September 21, 2017

My Dad – A Young Boy’s Teacher

Circa 1938 Zenith Console Radio

My dad might have asked me, “What if there is just a horizontal line across the screen?” I would reply with something like, “The vertical output is not working correctly.” Another question might be, “What if there is no sound or picture?” My reply would be something like, “There is probably a power supply problem. We should check the fuses and the rectifiers.”

The Sears Repairman

My dad was a television and radio repairman for Sears, Roebuck & Company as it was known back then. We called the company vehicle he drove the “Sears Truck”. My dad drove to people’s homes and repaired their televisions and radios. He did this for 33 ½ years while also running his own repair business part time out of our home until eventually at around age 50, he purchased a commercial building and setup shop in it.

The Beautiful Old Radios and Televisions of Yesteryear

Obviously, televisions and radios have changed tremendously since I was a young man. When I was growing up in the 1960s and 1970s, there were still a lot of vacuum tube radios and televisions around.
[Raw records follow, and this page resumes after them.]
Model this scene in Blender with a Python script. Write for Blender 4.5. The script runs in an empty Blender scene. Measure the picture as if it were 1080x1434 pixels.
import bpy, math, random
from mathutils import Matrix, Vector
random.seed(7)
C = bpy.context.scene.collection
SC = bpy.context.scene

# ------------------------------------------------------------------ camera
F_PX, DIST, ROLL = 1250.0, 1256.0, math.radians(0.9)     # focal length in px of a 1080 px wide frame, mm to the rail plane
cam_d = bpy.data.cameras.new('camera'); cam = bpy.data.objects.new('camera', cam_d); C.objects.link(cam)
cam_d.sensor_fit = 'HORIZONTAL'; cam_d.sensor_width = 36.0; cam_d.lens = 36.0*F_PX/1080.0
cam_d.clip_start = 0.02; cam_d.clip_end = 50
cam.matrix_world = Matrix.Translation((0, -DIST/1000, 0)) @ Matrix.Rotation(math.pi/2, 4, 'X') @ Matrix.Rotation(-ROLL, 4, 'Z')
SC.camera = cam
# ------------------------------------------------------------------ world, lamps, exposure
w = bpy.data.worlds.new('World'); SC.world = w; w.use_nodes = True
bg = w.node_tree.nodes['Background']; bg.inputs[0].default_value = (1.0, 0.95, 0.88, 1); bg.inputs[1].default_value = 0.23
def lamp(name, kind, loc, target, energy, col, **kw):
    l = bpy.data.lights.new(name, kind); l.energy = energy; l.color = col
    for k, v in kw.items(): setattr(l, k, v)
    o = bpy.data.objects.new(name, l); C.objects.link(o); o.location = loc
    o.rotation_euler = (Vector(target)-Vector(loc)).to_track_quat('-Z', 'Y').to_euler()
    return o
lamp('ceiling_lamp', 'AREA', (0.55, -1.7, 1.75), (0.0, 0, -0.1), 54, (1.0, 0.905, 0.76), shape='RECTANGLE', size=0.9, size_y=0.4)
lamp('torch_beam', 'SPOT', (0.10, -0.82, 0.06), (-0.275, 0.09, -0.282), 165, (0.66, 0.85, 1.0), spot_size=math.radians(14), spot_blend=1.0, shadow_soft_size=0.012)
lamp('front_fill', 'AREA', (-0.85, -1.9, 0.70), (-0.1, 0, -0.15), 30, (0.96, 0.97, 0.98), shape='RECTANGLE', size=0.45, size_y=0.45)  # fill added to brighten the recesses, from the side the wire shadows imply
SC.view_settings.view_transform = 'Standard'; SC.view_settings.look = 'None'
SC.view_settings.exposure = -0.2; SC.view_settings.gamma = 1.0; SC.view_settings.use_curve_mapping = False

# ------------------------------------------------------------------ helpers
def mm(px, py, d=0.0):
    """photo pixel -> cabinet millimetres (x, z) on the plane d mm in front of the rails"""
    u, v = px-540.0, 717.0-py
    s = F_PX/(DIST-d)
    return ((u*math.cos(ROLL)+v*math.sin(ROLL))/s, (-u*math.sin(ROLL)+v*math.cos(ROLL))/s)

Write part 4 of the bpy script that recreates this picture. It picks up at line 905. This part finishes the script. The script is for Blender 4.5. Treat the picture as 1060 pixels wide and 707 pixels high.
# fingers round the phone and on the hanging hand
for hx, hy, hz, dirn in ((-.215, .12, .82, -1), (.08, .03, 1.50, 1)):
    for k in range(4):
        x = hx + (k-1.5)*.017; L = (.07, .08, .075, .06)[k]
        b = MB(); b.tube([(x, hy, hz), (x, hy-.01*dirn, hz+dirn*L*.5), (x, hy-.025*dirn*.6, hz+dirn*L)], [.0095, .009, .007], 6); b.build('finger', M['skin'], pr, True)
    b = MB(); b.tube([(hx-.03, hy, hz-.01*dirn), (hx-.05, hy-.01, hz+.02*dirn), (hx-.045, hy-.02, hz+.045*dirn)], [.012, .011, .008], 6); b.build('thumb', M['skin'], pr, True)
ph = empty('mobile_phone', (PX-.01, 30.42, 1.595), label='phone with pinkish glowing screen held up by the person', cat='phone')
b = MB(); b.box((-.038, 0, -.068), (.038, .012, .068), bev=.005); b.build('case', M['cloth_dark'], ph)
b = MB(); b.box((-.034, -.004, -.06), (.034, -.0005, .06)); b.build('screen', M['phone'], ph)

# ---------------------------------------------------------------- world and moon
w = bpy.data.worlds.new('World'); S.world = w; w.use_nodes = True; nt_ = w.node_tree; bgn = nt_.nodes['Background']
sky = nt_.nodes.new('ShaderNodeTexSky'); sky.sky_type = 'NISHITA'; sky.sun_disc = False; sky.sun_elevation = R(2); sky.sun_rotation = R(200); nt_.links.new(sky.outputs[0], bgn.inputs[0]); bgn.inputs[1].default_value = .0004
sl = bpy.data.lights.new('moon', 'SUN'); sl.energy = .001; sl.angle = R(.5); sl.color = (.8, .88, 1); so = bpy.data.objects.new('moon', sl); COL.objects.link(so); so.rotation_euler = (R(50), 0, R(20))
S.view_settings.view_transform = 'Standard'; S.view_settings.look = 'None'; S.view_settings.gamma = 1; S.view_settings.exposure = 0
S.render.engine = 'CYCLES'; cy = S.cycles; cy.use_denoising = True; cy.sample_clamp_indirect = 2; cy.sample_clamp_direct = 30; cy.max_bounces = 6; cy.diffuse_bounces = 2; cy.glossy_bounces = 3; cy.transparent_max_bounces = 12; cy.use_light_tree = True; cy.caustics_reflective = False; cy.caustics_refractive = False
My dad’s shop in our garage was filled with televisions and radios that were either ready to be returned to a customer, in some stage of repair, or had been abandoned by a customer and were now being used for spare parts.

There were always old radios from the 1930s, 40s, and 50s sitting around and on occasion, even a television from the 1950s. Those old radios were a work of art and beauty with their elaborate wood cabinets, fancy lighted dials, and numerous buttons. The picture above is a circa 1938 Zenith Console Radio my dad gave me when I moved to Florida in 1982. The radio sits in my hallway to this day.

My First Electronics Teacher

There have been three different times during my life when I studied electronics – in high school electronics classes, at ITT Technical Institute where I earned my associate degree in electronics engineering, and before all of that, with my dad. My dad took a correspondence course in television and radio electronics in 1953 when he was fresh out of high school. The school would mail him one lesson at a time along with a quiz. When he finished the lesson, he would complete the quiz and mail it back to the school. The school graded the quiz and sent it back along with the next lesson and quiz.

I started studying the lessons from that correspondence course when I was thirteen years old. I would complete a lesson and then my dad would read the quiz to me and I would answer the questions. I learned all about resistors, capacitors, transformers, vacuum tubes, and how radio and television signals were transmitted, and how receivers picked up the signals and transformed the information into audio and video. I enjoyed learning all of that but most of all, I loved the time I spent with my dad talking about it and having him quiz me on it. Sometimes I would wait up until late at night for him to come home so I could tell him what I had learned, get a chance to talk to him about it, and to take a quiz.

Memories to Last a Lifetime

I cannot properly describe in words what that time with my dad meant to me back then, and what it means to me now. I have many great memories about those times and I smile when I think of them. I also cry a bit because when I go deep into those memories, I really miss him a lot and I long for those days. As an adult, there were times when I wanted to write my dad a letter and tell him how much that time with him meant to me and how much those old lessons meant. I wish I had told my dad to hang on to those old lessons. There was a set of three bound volumes each containing around thirty lessons. When I close my eyes and think about those lessons I can smell the musty binders they were contained in, and I can see some of the pages, and recall some of the diagrams and pictures. I never wrote that letter to my dad and he eventually discarded the lessons when he cleaned up the garage one year. I remember feeling sad when I learned he had gotten rid of them.

I get emotional this time of year because I really miss my dad on Father’s Day. His birthday is this month as well. I think of him a lot while I replay the memories of my time spent with my first electronics teacher. When I am out and about it always warms my heart when I see a daddy taking the time to teach his little boy or girl something.

In my dreams, I hear my dad asking, “What if there is sound but no picture?” I reply, “Dad we should check the flyback transformer and the high voltage regulator.”

Dad, Mom, and Me at Clark’s Video and Electronics Store in 2007

Circa 1936 RCA Victor table top radio. This radio was in my dad’s office for many years and now sits in my office.